Marriage liturgies place the wedding vows in the context of the joy of knowing Christ as the 'bridegroom' who loves the church, his 'bride'. Thus, marriage is uniquely sanctified by grace. ... And grace is seen to be the basis of fullness of life-in-community which springs from the union of husband and wife. Sadly, today, both aspects are widely neglected or ridiculed!
Second, the festive nature of the Lord's Supper is enhanced.
In early Christian art and liturgy the Lord's Supper is often depicted by the feeding of the crowds and the marriage at Cana. This highlights the importance of tasting real food and real wine in the Sacrament to impress on us the sensuality of God's costly grace in Christ. Sadly, the 'communion' that should accompany 'Supper' around the 'Lord's Table' is often watered down!
Third, the future of humanity, twisted by evil, death and affliction, is assured.
While this first miracle points to the miracle of grace in the whole of Christ's ministry, crucifixion and resurrection, it also points to the consummation of history when all will be put right.

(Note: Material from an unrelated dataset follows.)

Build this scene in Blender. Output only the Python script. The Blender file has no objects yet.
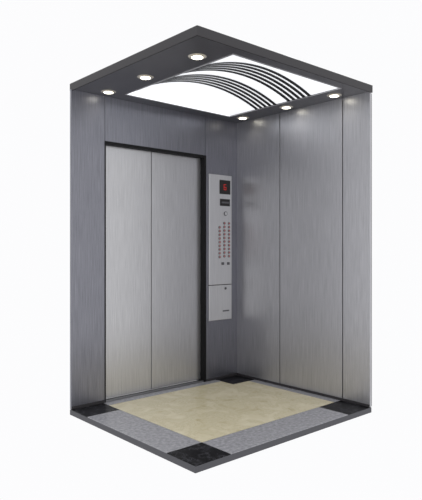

There is a moving account of grief and hope in Dostoyevsky's novel, The Brothers Karamazov, set in a Russian Orthodox Monastery. Alyosha, a young novice, is grief-stricken by the death of Fr Zossima. Seeking solace, he goes to the chapel where a priest is reading the story of the marriage at Cana. As he listens, his grief is replaced by a sense of wholeness, joy, gratitude, love and hope.
"Ah, that sweet miracle. It was not men's grief, but their joy Christ visited. He worked his first miracle to help men's gladness ... He who loves people, loves their gladness, too. There is no living without joy. ... Everything that is true and good is always full of forgiveness. ... In the midst of grief, thoughts turn to the great festivities to be enjoyed by the dead who, like Fr Zossima, will rejoice in the new wine of grace already present in Jesus at Cana in Galilee." (my free translation) ......
This first miracle in John is a sign of the lavish, outrageous, wasteful, extravagant love of God who has come among us in the whole of Christ's ministry, crucifixion, resurrection and ascension. Hope for humanity has been embodied in him. He turns water that cannot cleanse us from sin into wine that is fermented by the superabundance of God's grace. As John never tires of saying, 'God's Christ-embodied-grace is full, overflowing and immeasurable (1.16).